The predictable jeremiads from the political left and mainstream media came instantly.  To hear them tell it, Congress's vote opened the floodgates for internet service providers to gather and sell consumers' most private online details.  Former FCC Chairman Tom Wheeler, the hyperpartisan behind the attempted regulation, offered a commentary entitled "How the Republicans Sold Your Privacy to Internet Providers."  Very subtle. 

The truth, however, is entirely different. 

First, the Obama FCC's regulation hadn't even taken effect yet.  So Congress's vote simply maintains a decades-old status quo. 

The Obama FCC rule would've required consumers to affirmatively "opt in" before service providers could use their data to improve overall performance or tailor advertising to consumer preferences and needs.  In contrast, current law allows consumers to "opt out" of such data collection if they so choose, which few do because it would interfere with the more customized online service that many prefer. 

It must also be emphasized that consumers must already "opt in" to allow access to particularly sensitive data like Social Security numbers. 

Another defect with last year's FCC order is that it encroached on longstanding Federal Trade Commission (FTC) authority.  For decades, while internet use grew exponentially and transformed our lives, the FTC served as beat cop on these matters and punished entities for privacy and data security violations.  Under that system, the internet flourished while consumer privacy remained protected. 

Nevertheless, Obama's overactive FCC decided to impose a new "solution" where no problem existed.  There wasn't any new onslaught of consumer privacy violations to justify that intrusion, and it took the FCC reclassifying internet service as a "public utility" under 1930s-vintage federal statutes enacted for copper-wire telephone service to wrestle authority from the FTC. 

Another problem is that last year's FCC rule conspicuously didn't apply to powerful content companies like Google, which make their living by monetizing consumer data for advertising and sales purposes. 

That disparate treatment would be manifestly unfair, and an unacceptable bureaucratic intrusion into the marketplace to pick winners and losers.  Companies like Google that remained immune from the previous FCC's rule possess just as much sensitive customer information as service providers, if not more.  And while proponents of the Obama FCC's proposal claim that service providers deserve tighter restrictions because switching providers is more cumbersome than switching websites, The Wall Street Journal notes that the opposite is actually true: 

The reality is the reverse.  The average internet user connects through six devices, according to a paper last year from Georgia Tech, and moves across locations and networks.  But which search engine do you use, whether on your home laptop or iPhone at work?  Probably Google.  Plus:  Encryption and other technology will soon shield some 70% of the internet from service providers. 

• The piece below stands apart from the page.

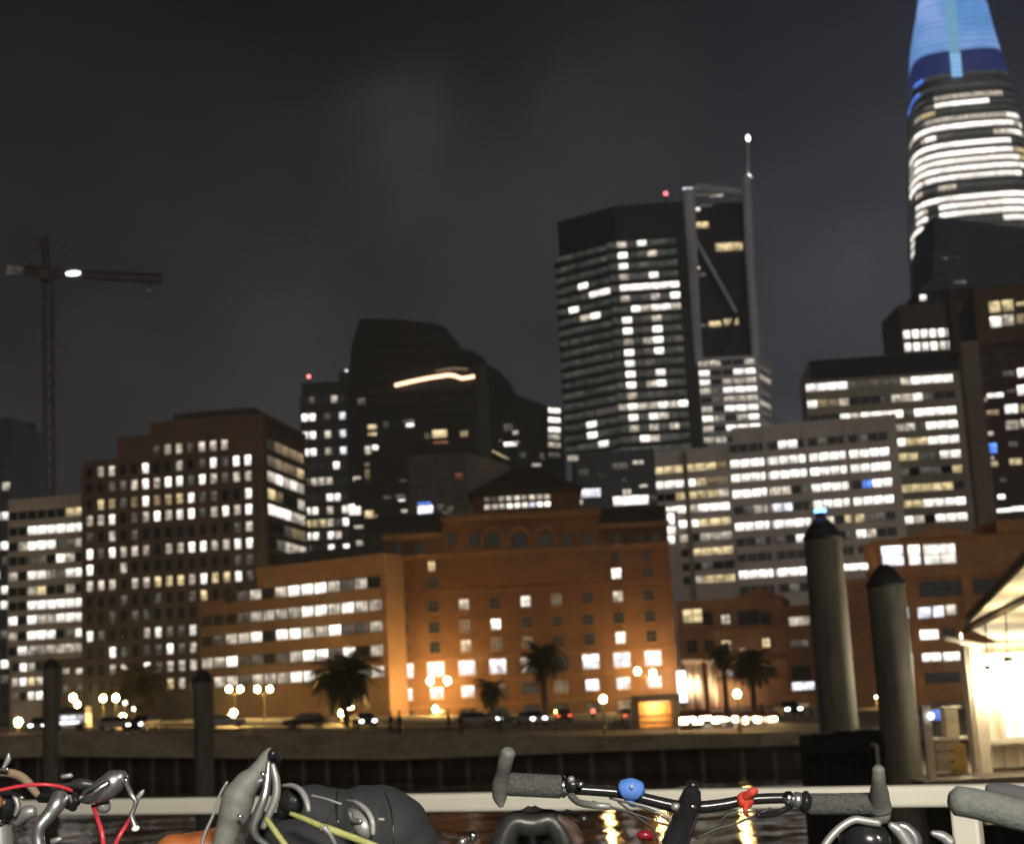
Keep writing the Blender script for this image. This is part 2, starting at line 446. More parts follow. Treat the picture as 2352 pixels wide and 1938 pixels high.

It's natural that American consumers would remain concerned about online privacy.  But the simple fact is that the Obama FCC attempted a radical departure from decades of internet "light touch" regulation that allowed it to grow as it has to date.  As summarized by new FCC Chairman Ajit Pai and acting FTC Chairman Maureen Ohlhausen, who themselves deserve great credit for their leadership, the FTC remains the superior enforcement authority: 

The American people deserve a comprehensive framework that will protect their privacy throughout the internet.  And that's why we'll be working together to restore the FTC's authority to police ISPs' privacy practices.  We need to put the nation's most experienced and expert privacy cop back on the beat, and we need to end the uncertainty and confusion that was created in 2015 when the FCC intruded in this space. 

In short, the Obama Administration fractured our nation's online privacy law, and it is our job to fix it. 

Congress's vote reversing the Obama FCC's ill-conceived and discriminatory rule constitutes a critical step in that regard, and it deserves credit for doing the right thing.